The code is running perfectly for finding LCM of 2 and 3 , LCM of 0 and 2 BUT not able to execute for (-2 and 3) or (-2 and -3). I have written code for this type. Check else if block that's the problem. I expect LCM of -2 and -3 to get printed as 6. And LCM of -2 and 3 to get printed as 6.

#include <stdio.h>
int main()
{
    int a,b; 
    printf("\n\t\t\t\t\tThis program calculate LCM of two numbers");
    printf("\nEnter two numbers: ");
    scanf("%d%d",&a,&b);

    int i=0;

    if(a!=0 && b!=0)
    {
        if(a>0 && b>0)
        {
            for(i=1; i<=a*b; ++i) 
            {
                if((i%a==0)&&(i%b==0))
                break;
            }//for loop end
            printf("LCM is %d",i);
        }

        else if(a<0 || b<0) //if any one number is -ve or both are -ve
        {
            // while(1)
            // {
            //     int max = (a > b) ? a : b;
            //     if ((max % a == 0) && (max % b == 0)) 
            //     {
            //         printf("The LCM of %d and %d is %d.", a, b, max);
            //         break;
            //     }
            //     ++max;
            // } 

            //Above commented portion not working for -ve numbers.
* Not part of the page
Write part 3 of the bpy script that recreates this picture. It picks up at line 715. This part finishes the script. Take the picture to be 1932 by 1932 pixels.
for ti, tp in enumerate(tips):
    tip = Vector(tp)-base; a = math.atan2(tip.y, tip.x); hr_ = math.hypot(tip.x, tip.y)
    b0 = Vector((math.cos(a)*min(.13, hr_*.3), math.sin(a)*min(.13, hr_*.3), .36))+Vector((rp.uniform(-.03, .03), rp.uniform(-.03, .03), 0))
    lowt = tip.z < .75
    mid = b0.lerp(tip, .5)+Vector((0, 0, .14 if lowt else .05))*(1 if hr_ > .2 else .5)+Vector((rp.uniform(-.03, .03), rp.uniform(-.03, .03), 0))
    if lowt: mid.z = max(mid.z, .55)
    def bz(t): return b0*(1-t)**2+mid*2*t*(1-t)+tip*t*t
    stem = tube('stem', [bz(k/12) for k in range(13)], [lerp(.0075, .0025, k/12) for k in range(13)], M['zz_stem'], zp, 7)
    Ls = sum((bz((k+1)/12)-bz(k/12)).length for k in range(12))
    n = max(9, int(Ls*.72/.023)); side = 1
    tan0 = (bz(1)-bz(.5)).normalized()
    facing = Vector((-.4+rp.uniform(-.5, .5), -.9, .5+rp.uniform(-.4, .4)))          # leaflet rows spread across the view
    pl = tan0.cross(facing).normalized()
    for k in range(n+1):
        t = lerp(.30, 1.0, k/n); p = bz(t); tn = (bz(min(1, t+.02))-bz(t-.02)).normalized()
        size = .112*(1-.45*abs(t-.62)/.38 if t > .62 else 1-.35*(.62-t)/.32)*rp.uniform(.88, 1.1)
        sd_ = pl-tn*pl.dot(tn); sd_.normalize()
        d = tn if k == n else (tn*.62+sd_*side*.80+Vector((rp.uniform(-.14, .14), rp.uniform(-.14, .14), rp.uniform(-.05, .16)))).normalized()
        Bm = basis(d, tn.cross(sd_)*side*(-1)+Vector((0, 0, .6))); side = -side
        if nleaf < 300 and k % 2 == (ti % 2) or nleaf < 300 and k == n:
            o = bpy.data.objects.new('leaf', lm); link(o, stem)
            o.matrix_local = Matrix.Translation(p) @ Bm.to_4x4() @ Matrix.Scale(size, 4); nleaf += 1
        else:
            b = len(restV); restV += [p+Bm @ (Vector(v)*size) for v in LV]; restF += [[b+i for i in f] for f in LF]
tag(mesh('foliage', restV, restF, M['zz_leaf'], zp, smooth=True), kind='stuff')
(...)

This is my issue.
        }
    }
    
    else
    {
        printf("LCM is %d",i);
    }
    
    return 0;
}

Answer 1

Potential infinite loop

When (max % a == 0) && (max % b == 0) is not true, loop goes on forever.

// OP's code
while(1) {
  int max = (a > b) ? a : b;  // Did OP want this before the loop?
  if ((max % a == 0) && (max % b == 0)) {
    printf("The LCM of %d and %d is %d.", a, b, max);
    break;
  }
  ++max; // This line serves no purpose.
} 

---

Since OP wants a positive result, consider 1) using the absolute value of both arguments. 2) Use long long math to avoid int overflow in the absolute value and in a*b.

There are faster approaches than iterating [1...a*b].